According to reports in today’s press, Flynn expects Trade and Industry Secretary, Patricia Hewitt, to approve the deal within the next few weeks. However, he warned that imposing so-called behavioural remedies on the sale of ITV airtime would not reduce the broadcaster’s monopoly of the television advertising market.

He told The Guardian: “Taking a piece out of the advertising sales process won’t really do anything. It won’t deal with other monopolistic practices like charging newspapers to carry their TV listings and requiring media buyers to provide credit insurance, which no other broadcaster anywhere in the world does.”

Many analysts expect the Government to order Carlton or Granada to sell off one, or both, of their sales houses as part of a deal designed to calm advertisers’ fears over a single ITV distorting competition in the market for airtime sales.
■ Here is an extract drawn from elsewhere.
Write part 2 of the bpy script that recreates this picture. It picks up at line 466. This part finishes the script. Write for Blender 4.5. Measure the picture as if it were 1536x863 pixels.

However, Flynn said: “With the BBC soaking up airtime there is no way to increase competition. This is a bizarre TV market and what there are doing now is fiddling around the edges. You have more free TV in Russia than you do in the UK.”

Flynn’s comments come after the Department of Trade and Industry extended the ‘target deadline’ for Patricia Hewitt to rule on the merger from 20 to 30 working days. The Government now has until early October to make a decision.

A spokesman for the DTI said the timetable had been extended because of a number of newspaper deals awaiting decisions. However, he emphasised the current timeframe was an administrative target, rather than a statutory deadline.

Last month senior executives at the annual Media Guardian Edinburgh Television Festival insisted that the Carlton and Granada merger will go ahead even if the Government forces them to sell off their airtime sales houses (see Sales House Divestment Will Not Halt ITV Merger).